A study conducted by The Gottman Institute found that couples who regularly weave humor and playful affection into their daily interactions are far more effective at de-escalating conflicts and maintaining long-term stability.

"We don’t stop playing because we grow old; we grow old because we stop playing." 

Laughter is the shortest and most powerful distance between two hearts; make fun a daily habit.



Take Action

Make the Most of Your Summer:

Dessert First: Break the rules one night and go out for ice cream or your favorite dessert before you eat dinner.

Questions for Connection:

What is something quirky or silly that I do that always makes you smile or laugh?

How can we intentionally bring more laughter and "play" into our daily routine this summer?

Day 5 - May 29, 2026

Building a Legacy of Connection

As we wrap up this series, I want you to fast forward in your mind to the end of August. When the weather starts to cool down and the summer is over, what kind of relational legacy do you want to look back on? 

Mandy and I want your marriage to be stronger, your communication to be clearer, and your hearts to be closer than they are right now.

To stop the "I wish I would have" moments, we have to take action today.

The healthy habits you build this summer will become the foundation for your fall and winter. Cherish the small things: holding hands in the car, leaving a kind sticky note on the mirror, offering a word of encouragement. Making the most of the moments isn’t just about grand vacations; it is about finding massive significance in the micro-moments of everyday life.

The Bible says, "Above all, clothe yourselves with love, which binds us all together in perfect harmony." — Colossians 3:14 (NLT)

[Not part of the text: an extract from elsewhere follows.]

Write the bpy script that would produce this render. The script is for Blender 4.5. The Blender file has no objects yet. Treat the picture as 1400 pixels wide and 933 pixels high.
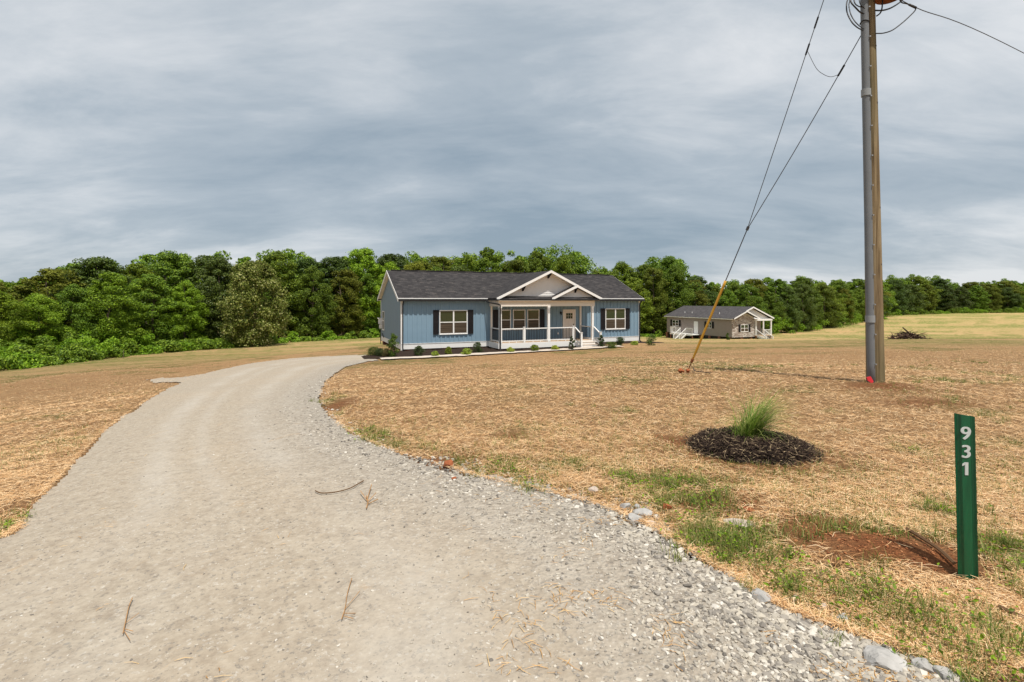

Research from the Journal of Family Psychology indicates that couples who create and maintain meaningful daily rituals (like a specific way of greeting each other or a unique bedtime routine) report the highest levels of trust and relationship security.

"Enjoy the little things in life, for one day you may look back and realize they were the big things." 

The legacy of your marriage is not built in a single day, but it is built day by day through intentional choices.



Take Action

Make the Most of Your Summer:

Create a Summer Ritual: Establish one simple, recurring habit just for the two of you—like drinking coffee on the patio every Saturday morning or taking a 10-minute walk every Sunday evening.

The "Thank You" Challenge: For the next 7 days, verbally thank your spouse for one specific thing they did that day, no matter how small.

Questions for Connection:

When we look back at the end of this summer, what is the number one feeling you want us to have about our relationship?

What is one simple daily ritual we can start today that will help us stay closely bonded for the rest of our lives?